Dennis Wedlick Talks Process and Inspiration with Hudson Valley Magazine

Hailed by Hudson Valley Magazine as “multiple award-winners, if not recognized as geniuses just yet,” architects, Dennis Wedlick and Alan Barlis, have created homes that run the gamut in style, reflecting influences from Alexander Jackson Davis’s picturesque Hudson River Bracketed dwellings of the 1800s, to the glassy, mid-century minimalism of Philip Johnson (with whom Wedlick apprenticed for a dozen years).


Mr. Wedlick sat down with Hudson Valley reporter, Lynn Hazlewood, to discuss how he “takes the opposite approach, encouraging clients to express their dreams, ideas, and wishes so that their home reflects their own style,” and his new book, out now from ORO Editions.


When asked about the book, Wedlick replied: 

The purpose of the book is to show the fundamentals of building on the strengths of two very different approaches: modernism with touches of classicism, and classicism with modern ways of living. I hope people will buy the book and then go to historic homes — to Olana, for example — to understand how those people translated their own lives and environments and fantasies into physical works of art. To miss the enjoyment of architecture is to be deprived.

Wedlick goes on to describe how he and his firm, BarlisWedlick Architects, “make homes that are more about [the client] than about the firm they hired.”

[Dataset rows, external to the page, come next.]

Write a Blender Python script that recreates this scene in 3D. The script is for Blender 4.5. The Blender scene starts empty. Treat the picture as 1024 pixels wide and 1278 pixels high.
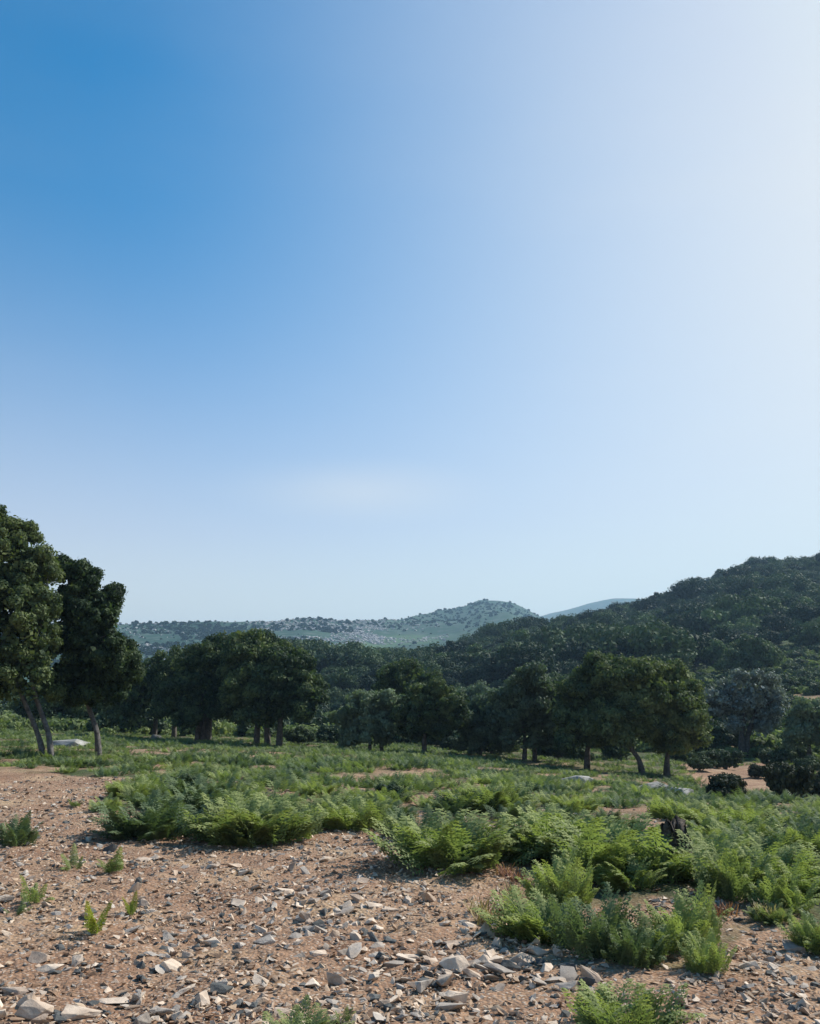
import bpy, math, random
import numpy as np
from mathutils import Vector, Matrix, noise as mnoise

S = bpy.context.scene
COL = S.collection
R = math.radians

# ------------------------------------------------------------------ camera, sky, sun, exposure
CAMZ = 1.65
FPX = 1107.0                     # focal length in photo pixels (photo is 1024 x 1278)
PITCH = math.atan(231.0 / FPX)   # horizon lies at row 870 of the photo
cam_d = bpy.data.cameras.new("camera")
cam = bpy.data.objects.new("camera", cam_d)
COL.objects.link(cam)
S.camera = cam
cam.location = (0, 0, CAMZ)
cam.rotation_euler = (R(90) + PITCH, 0, 0)
cam_d.sensor_fit = 'VERTICAL'
cam_d.sensor_height = 24
cam_d.lens = 12 / math.tan(math.atan(639 / FPX))
cam_d.clip_start = 0.05
cam_d.clip_end = 20000

SUN_AZ, SUN_EL = 62.0, 45.0      # degrees right of the view, above the horizon
world = bpy.data.worlds.new("World")
S.world = world
world.use_nodes = True
wn, wl = world.node_tree.nodes, world.node_tree.links
wn.clear()
out = wn.new('ShaderNodeOutputWorld')
bg = wn.new('ShaderNodeBackground')
sky = wn.new('ShaderNodeTexSky')
sky.sky_type = 'NISHITA'
sky.sun_disc = False
sky.sun_elevation = R(SUN_EL)
sky.sun_rotation = R(SUN_AZ)
sky.altitude = 300
sky.air_density = 1.0
sky.dust_density = 1.0
sky.ozone_density = 1.0
bg.inputs['Strength'].default_value = 0.11
# the same sky, a little more saturated, paling towards the horizon and towards the sun (by direction in the world)
hs = wn.new('ShaderNodeHueSaturation'); hs.inputs['Saturation'].default_value = 2.05; hs.inputs['Value'].default_value = .92
wl.new(sky.outputs[0], hs.inputs['Color'])
wtn = wn.new('ShaderNodeMix'); wtn.data_type = 'RGBA'; wtn.blend_type = 'MULTIPLY'; wtn.inputs[0].default_value = 1
wl.new(hs.outputs[0], wtn.inputs[6]); wtn.inputs[7].default_value = (.40, 1.38, 1.16, 1)
wtc = wn.new('ShaderNodeTexCoord')
wsep = wn.new('ShaderNodeSeparateXYZ'); wl.new(wtc.outputs['Generated'], wsep.inputs[0])
wmr = wn.new('ShaderNodeMapRange'); wmr.interpolation_type = 'LINEAR'
wmr.inputs['From Min'].default_value = .62; wmr.inputs['From Max'].default_value = .0
wmr.inputs['To Min'].default_value = 0; wmr.inputs['To Max'].default_value = 1.0
wl.new(wsep.outputs['Z'], wmr.inputs['Value'])
wdot = wn.new('ShaderNodeVectorMath'); wdot.operation = 'DOT_PRODUCT'
wl.new(wtc.outputs['Generated'], wdot.inputs[0])
wdot.inputs[1].default_value = (math.sin(R(50)) * math.cos(R(24)), math.cos(R(50)) * math.cos(R(24)), math.sin(R(24)))   # the bright, hazy quarter of the sky
wms = wn.new('ShaderNodeMapRange'); wms.interpolation_type = 'LINEAR'
wms.inputs['From Min'].default_value = .45; wms.inputs['From Max'].default_value = 1.0
wl.new(wdot.outputs['Value'], wms.inputs['Value'])
wsq = wn.new('ShaderNodeMath'); wsq.operation = 'POWER'; wsq.inputs[1].default_value = 1.85; wl.new(wms.outputs[0], wsq.inputs[0])
wnz = wn.new('ShaderNodeTexNoise'); wnz.inputs['Scale'].default_value = 2.2; wnz.inputs['Detail'].default_value = 5
wmap = wn.new('ShaderNodeMapping'); wmap.inputs['Scale'].default_value = (1, 1, 3.5)
wl.new(wtc.outputs['Generated'], wmap.inputs[0]); wl.new(wmap.outputs[0], wnz.inputs['Vector'])
wnr = wn.new('ShaderNodeMapRange'); wnr.inputs['From Max'].default_value = .8
wnr.inputs['To Max'].default_value = .03; wnr.inputs['From Min'].default_value = .53
wl.new(wnz.outputs['Fac'], wnr.inputs['Value'])
wad = wn.new('ShaderNodeMath'); wad.operation = 'ADD'; wad.use_clamp = True
wl.new(wsq.outputs[0], wad.inputs[0]); wl.new(wnr.outputs[0], wad.inputs[1])
# one faint wisp of cloud low over the hills
wcs = wn.new('ShaderNodeVectorMath'); wcs.operation = 'SUBTRACT'; wcs.inputs[1].default_value = (-.056, .974, .225)
wl.new(wtc.outputs['Generated'], wcs.inputs[0])
wcm = wn.new('ShaderNodeVectorMath'); wcm.operation = 'MULTIPLY'; wcm.inputs[1].default_value = (1 / .19, 0, 1 / .05); wl.new(wcs.outputs[0], wcm.inputs[0])
wcl = wn.new('ShaderNodeVectorMath'); wcl.operation = 'LENGTH'; wl.new(wcm.outputs[0], wcl.inputs[0])
wcn = wn.new('ShaderNodeMath'); wcn.operation = 'ADD'; wl.new(wcl.outputs['Value'], wcn.inputs[0]); wl.new(wnz.outputs['Fac'], wcn.inputs[1])
wcr = wn.new('ShaderNodeMapRange'); wcr.interpolation_type = 'SMOOTHSTEP'
wcr.inputs['From Min'].default_value = 1.5; wcr.inputs['From Max'].default_value = .5; wcr.inputs['To Max'].default_value = .30
wl.new(wcn.outputs[0], wcr.inputs['Value'])
wad2 = wn.new('ShaderNodeMath'); wad2.operation = 'ADD'; wad2.use_clamp = True
wl.new(wad.outputs[0], wad2.inputs[0]); wl.new(wcr.outputs[0], wad2.inputs[1]); wad = wad2
wmx = wn.new('ShaderNodeMix'); wmx.data_type = 'RGBA'
whz = wn.new('ShaderNodeMix'); whz.data_type = 'RGBA'
wpw = wn.new('ShaderNodeMath'); wpw.operation = 'POWER'; wpw.inputs[1].default_value = 2.35; wl.new(wmr.outputs[0], wpw.inputs[0])
wl.new(wpw.outputs[0], whz.inputs[0]); wl.new(wtn.outputs[2], whz.inputs[6]); whz.inputs[7].default_value = (8.9, 6.7, 5.7, 1)
wl.new(wad.outputs[0], wmx.inputs[0]); wl.new(whz.outputs[2], wmx.inputs[6]); wmx.inputs[7].default_value = (6.5, 6.3, 5.75, 1)
wl.new(wmx.outputs[2], bg.inputs['Color'])
wl.new(bg.outputs[0], out.inputs['Surface'])

sun_d = bpy.data.lights.new("sun", 'SUN')
sun_d.energy = 4.8
sun_d.angle = R(0.55)
sun_d.color = (1.0, 0.94, 0.86)
sun = bpy.data.objects.new("sun", sun_d)
COL.objects.link(sun)
sdir = Vector((math.sin(R(SUN_AZ)) * math.cos(R(SUN_EL)), math.cos(R(SUN_AZ)) * math.cos(R(SUN_EL)), math.sin(R(SUN_EL))))
sun.rotation_euler = sdir.to_track_quat('Z', 'Y').to_euler()

S.view_settings.view_transform = 'Standard'
S.view_settings.look = 'None'
S.view_settings.exposure = 0.45
S.view_settings.gamma = 1.0
S.view_settings.use_curve_mapping = False
S.render.engine = 'CYCLES'
cy = S.cycles
cy.max_bounces = 5
cy.diffuse_bounces = 2
cy.glossy_bounces = 1
cy.transmission_bounces = 3
cy.transparent_max_bounces = 4
cy.volume_bounces = 0
cy.use_denoising = True
cy.sample_clamp_indirect = 4

# ------------------------------------------------------------------ projection and terrain
def project(x, y, z):
    """world -> photo pixel"""
    c, s = math.cos(PITCH), math.sin(PITCH)
    zz = z - CAMZ
    d = y * c + zz * s
    d = np.maximum(d, 1e-3)
    v = -y * s + zz * c
    return 512 + FPX * x / d, 639 - FPX * v / d

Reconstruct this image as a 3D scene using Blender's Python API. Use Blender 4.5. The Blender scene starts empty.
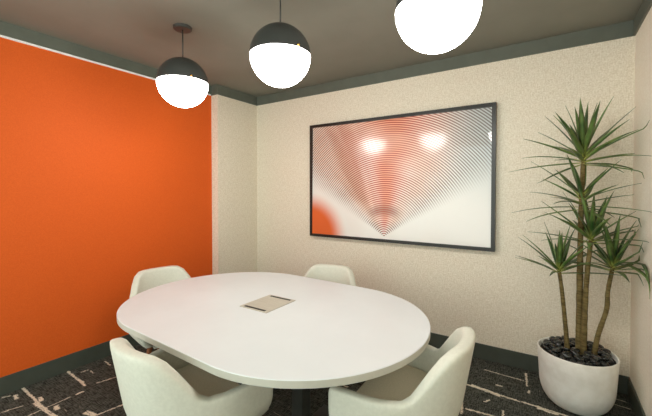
import bpy, bmesh, math, random
from mathutils import Vector, Matrix
random.seed(7)
S = bpy.context.scene
COL = S.collection
PI = math.pi

# ------------------------------------------------------------------ helpers
def link(name, bm, mat, parent=None, smooth=False, loc=None):
    me = bpy.data.meshes.new(name)
    bm.normal_update()
    bm.to_mesh(me); bm.free()
    if smooth:
        for p in me.polygons: p.use_smooth = True
    o = bpy.data.objects.new(name, me)
    COL.objects.link(o)
    if mat: me.materials.append(mat)
    if parent: o.parent = parent
    if loc: o.location = loc
    return o

def thing(name, label, cat, loc=(0, 0, 0), rz=0, group=None):
    o = bpy.data.objects.new(name, None)
    o.empty_display_size = .1
    COL.objects.link(o)
    o.location = loc; o.rotation_euler = (0, 0, rz)
    tag(o, label, cat, group)
    return o

def tag(o, label, cat, group=None):
    o['label'] = label; o['category'] = cat
    if group: o['group'] = group
    return o

def struct(o):
    o['kind'] = 'structure'; return o

def box(bm, x0, x1, y0, y1, z0, z1):
    v = [bm.verts.new((x, y, z)) for z in (z0, z1) for (x, y) in ((x0, y0), (x1, y0), (x1, y1), (x0, y1))]
    for f in ((3, 2, 1, 0), (4, 5, 6, 7), (0, 1, 5, 4), (1, 2, 6, 5), (2, 3, 7, 6), (3, 0, 4, 7)):
        bm.faces.new([v[i] for i in f])
    return bm

def boxobj(name, x0, x1, y0, y1, z0, z1, mat, parent=None, bevel=0):
    bm = box(bmesh.new(), x0, x1, y0, y1, z0, z1)
    if bevel:
        bmesh.ops.bevel(bm, geom=bm.edges[:], offset=bevel, segments=2, affect='EDGES', profile=.5)
    return link(name, bm, mat, parent)

def lathe(bm, prof, n=48, c=(0, 0), close_bottom=False, close_top=False):
    rings = []
    for r, z in prof:
        if r < 1e-6:
            rings.append([bm.verts.new((c[0], c[1], z))])
        else:
            rings.append([bm.verts.new((c[0] + r * math.cos(2 * PI * k / n), c[1] + r * math.sin(2 * PI * k / n), z)) for k in range(n)])
    for a, b in zip(rings, rings[1:]):
        for k in range(n):
            k2 = (k + 1) % n
            if len(a) == 1 and len(b) == 1: continue
            if len(a) == 1: bm.faces.new((a[0], b[k2], b[k]))
            elif len(b) == 1: bm.faces.new((a[k], a[k2], b[0]))
            else: bm.faces.new((a[k], a[k2], b[k2], b[k]))
    if close_bottom: bm.faces.new(rings[0][::-1])
    if close_top: bm.faces.new(rings[-1])
    return bm

def tube(bm, pts, radii, n=14, bump=None):
    pts = [Vector(p) for p in pts]
    rings = []
    for i, p in enumerate(pts):
        t = (pts[min(i + 1, len(pts) - 1)] - pts[max(i - 1, 0)]).normalized()
        a = t.orthogonal().normalized() if abs(t.z) < .3 else Vector((1, 0, 0)).cross(t).cross(t).normalized() * -1
        b = t.cross(a)
        r = radii[i]
        rings.append([bm.verts.new(p + (a * math.cos(2 * PI * k / n) + b * math.sin(2 * PI * k / n)) * r) for k in range(n)])
    for a, b in zip(rings, rings[1:]):
        for k in range(n):
            bm.faces.new((a[k], a[(k + 1) % n], b[(k + 1) % n], b[k]))
    bm.faces.new(rings[0][::-1]); bm.faces.new(rings[-1])
    return bm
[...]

And while they acutely observe the desires of their clients, they perfectly balance the capabilities of the site with story-telling aesthetics. “What one person calls classical, another person might not. We don’t want to design a weak modern house because someone likes classicism, and we don’t want weak classicism because the house needs to be updated for modern living,” says Wedlick.


But as Ms. Hazlewood admits, “ even though their designs are inspired by classics, none are slavish reproductions.”


In Classic & Modern: Signature Styles (ORO Editions, $50), Wedlick and Barlis tell the stories of 13 different homes, each chosen because it best exemplifies the message in the title. All blend the solid principles of the classics with the demands of modern life.